Last month, a family from northern Israel was visiting the museum when their youngest son tipped over the jar, which smashed into pieces.

Alex Geller, the boy’s father, said his son — the youngest of three — is exceptionally curious, and that the moment he heard the crash, “please let that not be my child” was the first thought that raced through his head.

The jar has been on display at the Hecht Museum in Haifa for 35 years. It was one of the only containers of its size and from that period still complete when it was discovered.

The Bronze Age jar is one of many artifacts exhibited out in the open, part of the Hecht Museum’s vision of letting visitors explore history without glass barriers, said Inbal Rivlin, the director of the museum, which is associated with Haifa University in northern Israel.

It was likely used to hold wine or oil, and dates back to between 2200 and 1500 B.C.

Rivlin and the museum decided to turn the moment, which captured international attention, into a teaching moment, inviting the Geller family back for a special visit and hands-on activity to illustrate the restoration process.

Rivlin added that the incident provided a welcome distraction from the ongoing war in Gaza. “Well, he’s just a kid.
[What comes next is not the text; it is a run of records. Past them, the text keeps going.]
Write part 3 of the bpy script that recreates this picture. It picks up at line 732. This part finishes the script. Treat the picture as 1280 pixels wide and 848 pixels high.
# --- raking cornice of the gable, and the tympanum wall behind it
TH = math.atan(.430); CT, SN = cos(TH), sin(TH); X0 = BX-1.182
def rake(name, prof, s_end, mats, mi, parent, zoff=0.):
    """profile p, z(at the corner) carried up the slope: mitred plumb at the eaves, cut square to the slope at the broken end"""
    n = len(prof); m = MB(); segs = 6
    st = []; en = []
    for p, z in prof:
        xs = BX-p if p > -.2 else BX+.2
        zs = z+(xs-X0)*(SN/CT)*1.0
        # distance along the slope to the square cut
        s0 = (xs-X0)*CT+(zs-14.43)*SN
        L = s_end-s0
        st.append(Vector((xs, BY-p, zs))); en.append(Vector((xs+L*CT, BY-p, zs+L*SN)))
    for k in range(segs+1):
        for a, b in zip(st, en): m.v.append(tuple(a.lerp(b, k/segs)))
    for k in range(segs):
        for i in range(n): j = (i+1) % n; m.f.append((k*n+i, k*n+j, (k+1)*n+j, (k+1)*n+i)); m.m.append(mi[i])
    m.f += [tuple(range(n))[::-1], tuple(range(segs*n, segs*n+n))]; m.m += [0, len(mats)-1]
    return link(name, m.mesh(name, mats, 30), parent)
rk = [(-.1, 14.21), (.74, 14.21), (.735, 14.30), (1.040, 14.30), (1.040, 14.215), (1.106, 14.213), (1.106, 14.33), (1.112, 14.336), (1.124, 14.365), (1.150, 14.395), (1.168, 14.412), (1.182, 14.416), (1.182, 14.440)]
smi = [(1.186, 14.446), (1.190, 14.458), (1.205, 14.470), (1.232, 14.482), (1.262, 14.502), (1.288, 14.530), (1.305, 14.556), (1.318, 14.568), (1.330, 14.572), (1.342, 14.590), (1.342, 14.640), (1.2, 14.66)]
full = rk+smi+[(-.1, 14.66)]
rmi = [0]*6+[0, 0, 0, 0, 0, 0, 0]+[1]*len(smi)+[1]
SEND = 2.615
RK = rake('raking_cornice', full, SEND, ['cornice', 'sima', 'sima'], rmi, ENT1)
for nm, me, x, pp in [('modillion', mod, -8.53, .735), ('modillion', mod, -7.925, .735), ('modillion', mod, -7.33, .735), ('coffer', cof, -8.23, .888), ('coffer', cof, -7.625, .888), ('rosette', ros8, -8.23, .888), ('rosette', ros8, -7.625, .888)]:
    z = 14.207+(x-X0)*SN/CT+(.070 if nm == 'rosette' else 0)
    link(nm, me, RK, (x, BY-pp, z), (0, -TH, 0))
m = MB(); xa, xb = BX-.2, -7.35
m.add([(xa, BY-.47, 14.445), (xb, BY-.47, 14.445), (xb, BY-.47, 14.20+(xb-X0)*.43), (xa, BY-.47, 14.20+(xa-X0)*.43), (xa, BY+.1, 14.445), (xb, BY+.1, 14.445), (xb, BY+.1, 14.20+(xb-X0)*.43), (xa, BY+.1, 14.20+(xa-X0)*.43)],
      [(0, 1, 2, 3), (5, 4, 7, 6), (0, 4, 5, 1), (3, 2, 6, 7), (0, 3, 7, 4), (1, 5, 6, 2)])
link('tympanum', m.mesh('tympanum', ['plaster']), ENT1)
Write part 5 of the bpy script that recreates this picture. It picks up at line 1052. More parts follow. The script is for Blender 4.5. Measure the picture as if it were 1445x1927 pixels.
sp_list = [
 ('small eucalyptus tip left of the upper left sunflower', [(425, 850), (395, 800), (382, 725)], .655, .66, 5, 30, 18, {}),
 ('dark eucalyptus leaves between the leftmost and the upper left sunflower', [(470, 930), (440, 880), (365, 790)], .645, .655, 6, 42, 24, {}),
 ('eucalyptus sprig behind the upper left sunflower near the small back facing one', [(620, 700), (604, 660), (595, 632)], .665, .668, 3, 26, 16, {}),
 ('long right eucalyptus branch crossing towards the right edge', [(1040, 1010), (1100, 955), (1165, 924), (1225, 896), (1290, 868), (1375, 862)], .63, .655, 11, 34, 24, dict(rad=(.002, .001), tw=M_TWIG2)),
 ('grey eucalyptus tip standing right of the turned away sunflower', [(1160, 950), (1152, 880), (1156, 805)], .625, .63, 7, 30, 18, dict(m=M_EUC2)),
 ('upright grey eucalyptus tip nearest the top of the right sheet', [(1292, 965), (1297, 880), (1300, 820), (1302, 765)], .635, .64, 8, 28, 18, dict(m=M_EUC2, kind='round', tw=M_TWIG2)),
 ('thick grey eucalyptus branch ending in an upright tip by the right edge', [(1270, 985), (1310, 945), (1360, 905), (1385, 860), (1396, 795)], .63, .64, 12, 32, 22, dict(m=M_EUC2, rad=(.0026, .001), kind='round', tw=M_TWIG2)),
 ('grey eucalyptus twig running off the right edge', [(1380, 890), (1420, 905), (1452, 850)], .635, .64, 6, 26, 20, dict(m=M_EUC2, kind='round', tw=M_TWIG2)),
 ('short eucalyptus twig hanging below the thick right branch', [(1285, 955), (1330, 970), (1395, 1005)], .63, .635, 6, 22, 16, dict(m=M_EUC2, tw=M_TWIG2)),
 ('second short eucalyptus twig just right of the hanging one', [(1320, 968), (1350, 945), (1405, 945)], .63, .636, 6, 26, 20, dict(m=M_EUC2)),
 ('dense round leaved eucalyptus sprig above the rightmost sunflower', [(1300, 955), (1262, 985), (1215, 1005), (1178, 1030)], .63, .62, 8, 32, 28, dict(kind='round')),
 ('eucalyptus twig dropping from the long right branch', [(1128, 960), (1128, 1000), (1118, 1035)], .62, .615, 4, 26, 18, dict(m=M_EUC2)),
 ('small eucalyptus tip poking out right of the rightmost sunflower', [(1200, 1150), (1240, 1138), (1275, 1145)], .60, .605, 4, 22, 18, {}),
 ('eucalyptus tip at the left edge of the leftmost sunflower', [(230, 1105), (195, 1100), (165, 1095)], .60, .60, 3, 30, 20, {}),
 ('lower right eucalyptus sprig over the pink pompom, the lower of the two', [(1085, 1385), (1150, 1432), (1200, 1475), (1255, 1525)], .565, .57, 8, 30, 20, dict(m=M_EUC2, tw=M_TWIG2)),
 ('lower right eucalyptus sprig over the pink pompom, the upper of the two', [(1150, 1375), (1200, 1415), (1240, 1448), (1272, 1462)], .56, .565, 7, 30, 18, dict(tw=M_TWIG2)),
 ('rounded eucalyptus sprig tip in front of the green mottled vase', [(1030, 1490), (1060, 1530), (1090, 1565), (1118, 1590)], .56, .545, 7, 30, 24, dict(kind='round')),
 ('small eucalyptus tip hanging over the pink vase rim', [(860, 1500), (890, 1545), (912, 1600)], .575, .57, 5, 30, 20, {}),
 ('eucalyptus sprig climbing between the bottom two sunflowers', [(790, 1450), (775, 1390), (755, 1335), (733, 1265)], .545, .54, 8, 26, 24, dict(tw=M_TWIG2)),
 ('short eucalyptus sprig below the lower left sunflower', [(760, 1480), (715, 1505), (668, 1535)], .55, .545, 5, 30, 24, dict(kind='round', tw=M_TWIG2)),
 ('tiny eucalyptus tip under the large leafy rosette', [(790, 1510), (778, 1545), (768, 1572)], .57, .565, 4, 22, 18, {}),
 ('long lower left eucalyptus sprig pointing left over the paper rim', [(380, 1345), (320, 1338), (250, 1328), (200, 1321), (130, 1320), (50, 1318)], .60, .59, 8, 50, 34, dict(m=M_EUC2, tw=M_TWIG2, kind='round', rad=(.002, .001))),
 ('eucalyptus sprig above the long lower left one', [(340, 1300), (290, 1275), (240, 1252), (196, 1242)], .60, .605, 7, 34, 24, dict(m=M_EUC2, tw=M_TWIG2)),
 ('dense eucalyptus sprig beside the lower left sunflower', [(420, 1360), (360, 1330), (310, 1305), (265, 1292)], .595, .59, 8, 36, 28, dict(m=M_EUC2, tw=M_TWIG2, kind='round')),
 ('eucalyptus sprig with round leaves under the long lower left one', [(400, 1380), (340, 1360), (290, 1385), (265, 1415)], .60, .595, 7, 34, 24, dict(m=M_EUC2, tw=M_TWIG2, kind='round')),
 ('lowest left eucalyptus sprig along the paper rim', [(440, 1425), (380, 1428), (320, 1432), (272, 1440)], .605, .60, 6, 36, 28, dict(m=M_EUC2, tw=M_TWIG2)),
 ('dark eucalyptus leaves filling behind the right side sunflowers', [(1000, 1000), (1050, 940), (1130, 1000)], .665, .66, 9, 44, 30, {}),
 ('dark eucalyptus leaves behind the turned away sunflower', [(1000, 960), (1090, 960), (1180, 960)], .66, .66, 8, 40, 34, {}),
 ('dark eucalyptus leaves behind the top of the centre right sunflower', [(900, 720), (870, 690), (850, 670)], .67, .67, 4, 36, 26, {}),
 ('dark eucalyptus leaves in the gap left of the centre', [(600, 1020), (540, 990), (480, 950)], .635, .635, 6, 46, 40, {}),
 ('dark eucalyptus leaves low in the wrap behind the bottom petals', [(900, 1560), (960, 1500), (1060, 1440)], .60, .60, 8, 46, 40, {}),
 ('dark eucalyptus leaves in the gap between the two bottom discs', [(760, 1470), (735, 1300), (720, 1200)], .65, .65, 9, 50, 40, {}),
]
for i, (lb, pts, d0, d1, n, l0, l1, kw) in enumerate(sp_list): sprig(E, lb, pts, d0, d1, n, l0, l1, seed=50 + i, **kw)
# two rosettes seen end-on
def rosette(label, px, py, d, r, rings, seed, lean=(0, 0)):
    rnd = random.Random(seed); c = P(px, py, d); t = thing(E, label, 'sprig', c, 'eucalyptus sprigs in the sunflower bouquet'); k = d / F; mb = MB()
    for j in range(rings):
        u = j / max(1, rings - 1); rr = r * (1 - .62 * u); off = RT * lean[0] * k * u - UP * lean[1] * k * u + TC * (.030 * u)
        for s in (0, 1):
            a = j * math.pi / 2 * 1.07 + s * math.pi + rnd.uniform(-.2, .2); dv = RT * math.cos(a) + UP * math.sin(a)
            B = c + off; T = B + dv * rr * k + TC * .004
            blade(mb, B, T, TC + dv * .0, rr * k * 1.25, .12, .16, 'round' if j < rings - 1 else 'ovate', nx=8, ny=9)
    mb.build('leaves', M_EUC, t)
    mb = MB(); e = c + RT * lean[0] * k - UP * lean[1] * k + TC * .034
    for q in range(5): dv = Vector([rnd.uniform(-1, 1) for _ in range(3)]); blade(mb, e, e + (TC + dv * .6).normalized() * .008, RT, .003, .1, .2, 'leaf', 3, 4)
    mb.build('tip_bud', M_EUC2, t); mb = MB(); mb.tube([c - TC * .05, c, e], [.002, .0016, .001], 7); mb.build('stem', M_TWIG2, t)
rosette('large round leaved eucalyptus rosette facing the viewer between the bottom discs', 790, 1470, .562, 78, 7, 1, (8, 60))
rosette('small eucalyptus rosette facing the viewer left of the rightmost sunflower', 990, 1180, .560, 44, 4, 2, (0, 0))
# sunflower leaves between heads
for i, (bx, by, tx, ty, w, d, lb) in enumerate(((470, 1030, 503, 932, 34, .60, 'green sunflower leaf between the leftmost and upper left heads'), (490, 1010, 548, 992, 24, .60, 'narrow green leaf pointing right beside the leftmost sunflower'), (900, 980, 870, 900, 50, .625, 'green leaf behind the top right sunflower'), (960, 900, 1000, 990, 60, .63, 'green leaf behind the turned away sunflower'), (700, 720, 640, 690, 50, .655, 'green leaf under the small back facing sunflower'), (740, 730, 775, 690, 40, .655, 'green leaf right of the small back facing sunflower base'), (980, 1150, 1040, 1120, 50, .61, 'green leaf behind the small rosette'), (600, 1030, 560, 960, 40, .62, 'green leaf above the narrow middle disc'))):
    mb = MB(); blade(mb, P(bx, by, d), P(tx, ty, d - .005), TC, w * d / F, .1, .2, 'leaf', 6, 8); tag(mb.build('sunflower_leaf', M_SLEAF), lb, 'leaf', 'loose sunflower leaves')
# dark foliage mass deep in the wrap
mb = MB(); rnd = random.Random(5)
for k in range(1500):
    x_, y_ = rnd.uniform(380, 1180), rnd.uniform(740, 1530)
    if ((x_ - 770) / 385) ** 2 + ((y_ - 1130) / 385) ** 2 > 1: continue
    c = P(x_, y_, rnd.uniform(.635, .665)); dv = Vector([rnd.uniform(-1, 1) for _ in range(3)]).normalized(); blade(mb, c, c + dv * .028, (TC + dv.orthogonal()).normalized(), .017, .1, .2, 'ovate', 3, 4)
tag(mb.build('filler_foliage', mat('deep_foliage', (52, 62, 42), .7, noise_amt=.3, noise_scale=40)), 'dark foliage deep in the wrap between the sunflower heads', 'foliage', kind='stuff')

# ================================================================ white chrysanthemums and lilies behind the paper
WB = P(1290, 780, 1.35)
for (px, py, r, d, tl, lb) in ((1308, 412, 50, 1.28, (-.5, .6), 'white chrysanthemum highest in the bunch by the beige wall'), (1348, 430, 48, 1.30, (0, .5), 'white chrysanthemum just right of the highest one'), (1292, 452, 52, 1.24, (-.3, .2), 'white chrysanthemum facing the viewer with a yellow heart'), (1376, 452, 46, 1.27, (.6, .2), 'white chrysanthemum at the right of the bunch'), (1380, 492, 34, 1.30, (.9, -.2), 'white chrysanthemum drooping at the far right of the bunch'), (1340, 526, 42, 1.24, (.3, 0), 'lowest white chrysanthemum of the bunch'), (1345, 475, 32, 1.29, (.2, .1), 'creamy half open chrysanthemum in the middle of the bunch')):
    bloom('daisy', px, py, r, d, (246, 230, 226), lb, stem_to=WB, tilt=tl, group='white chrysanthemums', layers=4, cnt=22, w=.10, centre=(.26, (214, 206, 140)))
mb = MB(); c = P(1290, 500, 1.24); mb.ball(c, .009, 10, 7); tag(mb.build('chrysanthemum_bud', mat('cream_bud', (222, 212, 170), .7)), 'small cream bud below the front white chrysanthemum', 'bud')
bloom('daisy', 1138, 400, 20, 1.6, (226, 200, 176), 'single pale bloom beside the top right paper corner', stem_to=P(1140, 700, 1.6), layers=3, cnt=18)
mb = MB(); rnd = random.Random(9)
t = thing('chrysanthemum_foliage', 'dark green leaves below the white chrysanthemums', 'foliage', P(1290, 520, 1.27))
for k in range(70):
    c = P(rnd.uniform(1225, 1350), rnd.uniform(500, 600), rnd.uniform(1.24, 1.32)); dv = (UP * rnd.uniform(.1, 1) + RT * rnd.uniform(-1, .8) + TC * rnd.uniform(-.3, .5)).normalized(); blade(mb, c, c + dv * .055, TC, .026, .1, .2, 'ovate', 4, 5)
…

So I think that somehow it touches the heart of the people in Israel and around the world,“ said Rivlin.

Roee Shafir, a restoration expert at the museum, said the repairs would be fairly simple, as the pieces were from a single, complete jar. Archaeologists often face the more daunting task of sifting through piles of shards from multiple objects and trying to piece them together.

Experts used 3D technology, hi-resolution videos, and special glue to painstakingly reconstruct the large jar.

Less than two weeks after it broke, the jar went back on display at the museum. The gluing process left small hairline cracks, and a few pieces are missing, but the jar’s impressive size remains.

The only noticeable difference in the exhibit was a new sign reading “please don’t touch.”